Cooking with Gas

These are not your everyday cookbooks. When you’re tired of the same old thing for dinner, try one of these unconventional possibilities.

Kafka’s Soup: a complete history of world literature in 14 recipes by Mark Crick.
This guy is smart!  Food + fiction = satisfaction. Raymond Chandler cooks lamb with dill sauce; “before I knew what I was doing a carrot lay in pieces on the slab.” Steinbeck’s mushrooms “lay dry and wrinkled, each slice twisted by thirst and the color of parched earth.” Harold Pinter turns cheese toast into a one-act play. Good stuff.

Manifold destiny: the one! the only! guide to cooking on your car engine by Chris Maynard and Bill Scheller. Originally published in 1989, now revised and updated to include such menu gems as “Hyundai Halibut with Fennel” and “Nifty NAFTA Nachos.”  Includes recipes, cooking times and distances, with some funny commentary sandwiched in between.

Fierce food: the intrepid diner’s guide to the unusual, exotic and downright bizarre by Christa Weil. If you’ve had enough meatloaf and spaghetti for the rest of your life, find something new for dinner. Each food is handily described in categories like “revolting,” “has eyes” and “tastes like chicken.” Chicken’s foot, anyone?  Or lichen for the vegetarian palate. You can really get your Euell Gibbons on with this one.

It must’ve been something I ate: the return of the man who ate everything by Jeffrey Steingarten. Forty deliciously entertaining chapters cover everything from the belly of the bluefin tuna to the story of gourmet salt. With recipes! Besides sensible advice and intriguing culinary tips, get a big serving of humor from Vogue food writer Steingarten.

Cuisines of the axis of evil and other irritating states by Chris Fair. In this dinner party approach to international relations, foreign affairs analyst Chris Fair offers an entertaining and provocative cookbook with fare from Iraq, North Korea, Cuba and the heart of the USA (BBQ, baby!). Includes dossiers of perfidy for each country. Funny, irreverent and mouth-watering.

Fried chicken: An American story by John Edge.
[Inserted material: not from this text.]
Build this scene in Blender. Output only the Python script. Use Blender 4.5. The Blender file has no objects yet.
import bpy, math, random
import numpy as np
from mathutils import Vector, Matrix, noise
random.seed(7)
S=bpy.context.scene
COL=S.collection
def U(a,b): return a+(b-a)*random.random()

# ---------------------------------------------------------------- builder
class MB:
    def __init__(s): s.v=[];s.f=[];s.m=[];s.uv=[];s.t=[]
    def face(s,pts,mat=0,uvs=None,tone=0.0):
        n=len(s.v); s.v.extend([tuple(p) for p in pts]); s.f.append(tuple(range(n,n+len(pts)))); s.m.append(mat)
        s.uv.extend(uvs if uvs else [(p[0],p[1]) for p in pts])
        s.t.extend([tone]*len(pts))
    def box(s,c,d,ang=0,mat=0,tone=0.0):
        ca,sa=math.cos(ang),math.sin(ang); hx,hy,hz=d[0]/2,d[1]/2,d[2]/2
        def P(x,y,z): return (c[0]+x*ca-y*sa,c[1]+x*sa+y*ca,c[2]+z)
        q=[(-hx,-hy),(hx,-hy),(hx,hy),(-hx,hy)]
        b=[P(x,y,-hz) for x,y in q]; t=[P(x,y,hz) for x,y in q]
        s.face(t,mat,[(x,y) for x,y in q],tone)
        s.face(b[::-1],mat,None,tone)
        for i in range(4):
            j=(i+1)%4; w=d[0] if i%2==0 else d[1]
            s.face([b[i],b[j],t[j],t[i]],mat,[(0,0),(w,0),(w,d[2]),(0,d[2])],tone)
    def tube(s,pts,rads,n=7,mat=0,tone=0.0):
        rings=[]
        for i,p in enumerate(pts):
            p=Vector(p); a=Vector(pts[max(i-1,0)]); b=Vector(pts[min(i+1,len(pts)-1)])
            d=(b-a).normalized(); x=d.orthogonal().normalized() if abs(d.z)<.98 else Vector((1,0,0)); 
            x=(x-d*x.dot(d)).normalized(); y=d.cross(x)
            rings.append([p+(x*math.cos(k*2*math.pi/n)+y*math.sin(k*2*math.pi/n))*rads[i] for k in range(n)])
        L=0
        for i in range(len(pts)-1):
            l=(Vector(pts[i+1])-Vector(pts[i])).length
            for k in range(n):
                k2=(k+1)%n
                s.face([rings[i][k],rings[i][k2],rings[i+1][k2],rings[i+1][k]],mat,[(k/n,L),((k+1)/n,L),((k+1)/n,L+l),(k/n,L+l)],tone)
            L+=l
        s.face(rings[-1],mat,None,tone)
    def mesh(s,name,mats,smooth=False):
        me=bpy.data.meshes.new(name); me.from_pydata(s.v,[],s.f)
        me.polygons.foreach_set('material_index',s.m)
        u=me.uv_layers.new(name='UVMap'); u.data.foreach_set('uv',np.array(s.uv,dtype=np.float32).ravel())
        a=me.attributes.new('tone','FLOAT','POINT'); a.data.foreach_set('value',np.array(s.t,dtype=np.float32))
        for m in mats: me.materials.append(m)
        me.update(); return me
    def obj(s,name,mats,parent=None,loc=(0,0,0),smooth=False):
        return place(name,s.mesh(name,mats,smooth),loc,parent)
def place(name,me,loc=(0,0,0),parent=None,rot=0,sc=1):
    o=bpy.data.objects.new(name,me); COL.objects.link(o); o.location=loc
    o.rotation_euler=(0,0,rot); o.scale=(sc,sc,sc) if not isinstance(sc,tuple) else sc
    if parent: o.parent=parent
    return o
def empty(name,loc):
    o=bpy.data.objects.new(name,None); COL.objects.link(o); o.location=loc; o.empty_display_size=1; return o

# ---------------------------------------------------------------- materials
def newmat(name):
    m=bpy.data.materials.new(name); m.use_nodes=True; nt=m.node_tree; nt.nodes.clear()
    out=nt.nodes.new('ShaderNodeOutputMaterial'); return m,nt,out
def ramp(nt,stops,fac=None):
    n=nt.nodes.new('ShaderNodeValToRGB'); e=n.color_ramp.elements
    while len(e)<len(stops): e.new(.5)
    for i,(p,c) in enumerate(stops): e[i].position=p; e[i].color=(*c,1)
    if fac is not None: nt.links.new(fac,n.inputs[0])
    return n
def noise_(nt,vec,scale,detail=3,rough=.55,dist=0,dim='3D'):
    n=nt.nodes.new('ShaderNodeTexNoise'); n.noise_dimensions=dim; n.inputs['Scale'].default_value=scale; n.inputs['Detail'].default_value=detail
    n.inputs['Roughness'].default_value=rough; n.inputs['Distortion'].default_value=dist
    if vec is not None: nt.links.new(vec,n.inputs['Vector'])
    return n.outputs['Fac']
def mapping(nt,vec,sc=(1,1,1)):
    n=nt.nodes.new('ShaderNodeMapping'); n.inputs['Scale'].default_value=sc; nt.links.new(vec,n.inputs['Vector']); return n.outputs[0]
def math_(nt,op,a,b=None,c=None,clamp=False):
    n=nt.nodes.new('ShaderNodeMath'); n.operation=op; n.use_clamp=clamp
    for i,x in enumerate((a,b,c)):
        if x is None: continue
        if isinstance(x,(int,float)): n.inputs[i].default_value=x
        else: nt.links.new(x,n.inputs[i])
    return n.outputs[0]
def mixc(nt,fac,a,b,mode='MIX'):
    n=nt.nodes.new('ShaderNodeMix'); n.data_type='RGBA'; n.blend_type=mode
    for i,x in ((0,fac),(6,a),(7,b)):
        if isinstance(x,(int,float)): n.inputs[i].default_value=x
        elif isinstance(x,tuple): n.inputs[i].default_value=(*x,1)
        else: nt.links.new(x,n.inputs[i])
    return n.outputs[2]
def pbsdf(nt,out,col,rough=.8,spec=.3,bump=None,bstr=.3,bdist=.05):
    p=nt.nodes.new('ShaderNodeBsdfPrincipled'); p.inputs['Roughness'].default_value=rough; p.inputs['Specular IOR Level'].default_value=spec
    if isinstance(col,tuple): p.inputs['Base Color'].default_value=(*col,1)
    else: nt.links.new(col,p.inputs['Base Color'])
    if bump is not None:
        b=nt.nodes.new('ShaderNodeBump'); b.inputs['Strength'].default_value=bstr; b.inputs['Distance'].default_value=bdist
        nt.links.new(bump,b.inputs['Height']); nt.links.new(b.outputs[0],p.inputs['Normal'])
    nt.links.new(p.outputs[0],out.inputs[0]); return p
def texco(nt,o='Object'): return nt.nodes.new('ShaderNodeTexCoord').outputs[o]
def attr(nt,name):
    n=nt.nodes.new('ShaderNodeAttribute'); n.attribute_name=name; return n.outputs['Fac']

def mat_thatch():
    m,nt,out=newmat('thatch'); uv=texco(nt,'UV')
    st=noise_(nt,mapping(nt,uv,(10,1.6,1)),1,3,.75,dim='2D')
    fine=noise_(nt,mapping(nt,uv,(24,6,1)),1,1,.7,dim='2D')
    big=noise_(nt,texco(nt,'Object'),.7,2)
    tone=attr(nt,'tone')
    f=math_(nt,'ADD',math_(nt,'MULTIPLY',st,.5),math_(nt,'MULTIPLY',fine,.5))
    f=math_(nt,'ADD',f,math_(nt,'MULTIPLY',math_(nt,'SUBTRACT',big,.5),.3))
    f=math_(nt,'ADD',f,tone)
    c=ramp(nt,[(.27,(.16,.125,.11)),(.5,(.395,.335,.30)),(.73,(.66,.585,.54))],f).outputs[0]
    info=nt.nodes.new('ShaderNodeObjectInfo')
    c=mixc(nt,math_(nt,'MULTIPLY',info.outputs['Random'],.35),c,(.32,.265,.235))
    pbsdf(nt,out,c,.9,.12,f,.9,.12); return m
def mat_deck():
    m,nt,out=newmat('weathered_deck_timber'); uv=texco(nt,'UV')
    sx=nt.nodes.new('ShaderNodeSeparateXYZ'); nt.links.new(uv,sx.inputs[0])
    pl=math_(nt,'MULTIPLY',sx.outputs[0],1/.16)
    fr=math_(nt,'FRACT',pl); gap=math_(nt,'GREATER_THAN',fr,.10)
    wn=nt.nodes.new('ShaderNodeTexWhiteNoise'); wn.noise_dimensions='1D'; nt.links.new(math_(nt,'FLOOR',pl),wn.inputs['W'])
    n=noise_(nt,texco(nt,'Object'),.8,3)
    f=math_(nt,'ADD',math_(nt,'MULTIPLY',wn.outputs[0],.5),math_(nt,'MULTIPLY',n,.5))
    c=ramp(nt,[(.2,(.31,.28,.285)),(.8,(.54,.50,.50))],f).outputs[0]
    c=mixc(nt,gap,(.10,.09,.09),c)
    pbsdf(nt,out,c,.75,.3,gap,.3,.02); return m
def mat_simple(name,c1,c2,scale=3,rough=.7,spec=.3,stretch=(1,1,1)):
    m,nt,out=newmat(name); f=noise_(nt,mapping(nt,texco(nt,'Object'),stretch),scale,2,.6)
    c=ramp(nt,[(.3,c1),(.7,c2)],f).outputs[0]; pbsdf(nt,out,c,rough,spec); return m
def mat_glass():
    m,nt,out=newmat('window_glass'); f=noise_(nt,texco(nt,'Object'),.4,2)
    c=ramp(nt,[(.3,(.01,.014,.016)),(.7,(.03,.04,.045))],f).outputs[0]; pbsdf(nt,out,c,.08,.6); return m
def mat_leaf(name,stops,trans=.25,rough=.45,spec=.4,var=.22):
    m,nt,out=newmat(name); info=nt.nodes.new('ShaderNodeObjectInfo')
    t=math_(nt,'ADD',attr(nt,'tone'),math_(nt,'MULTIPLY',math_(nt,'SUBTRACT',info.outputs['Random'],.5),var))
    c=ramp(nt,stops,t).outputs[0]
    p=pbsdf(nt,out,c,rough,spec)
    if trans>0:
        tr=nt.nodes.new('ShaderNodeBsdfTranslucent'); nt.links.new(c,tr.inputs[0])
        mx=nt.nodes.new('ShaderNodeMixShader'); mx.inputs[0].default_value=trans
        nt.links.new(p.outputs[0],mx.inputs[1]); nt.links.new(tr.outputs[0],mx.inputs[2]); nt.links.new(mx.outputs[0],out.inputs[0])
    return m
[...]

Much more than a cookbook, this small volume is a delight of regional cuisine, history and lore. Edge has also written winningly of burgers and fries, donuts and apple pie. Now he tackles the all-American fowl. Put aside any fear of deep fat or calories and dig in to a big plate of the buttermilk-bathed bird, with biscuits. You’ll never again ask why the chicken crossed the road.

~Ellen F., Central Library

One response to “Cooking with Gas”

  1. catlady

    Had to google Franz Kafka, what am amazing writer. I’ll need to look at the book to see the whole story about why his name is in the book title. Thanks for suggesting these books!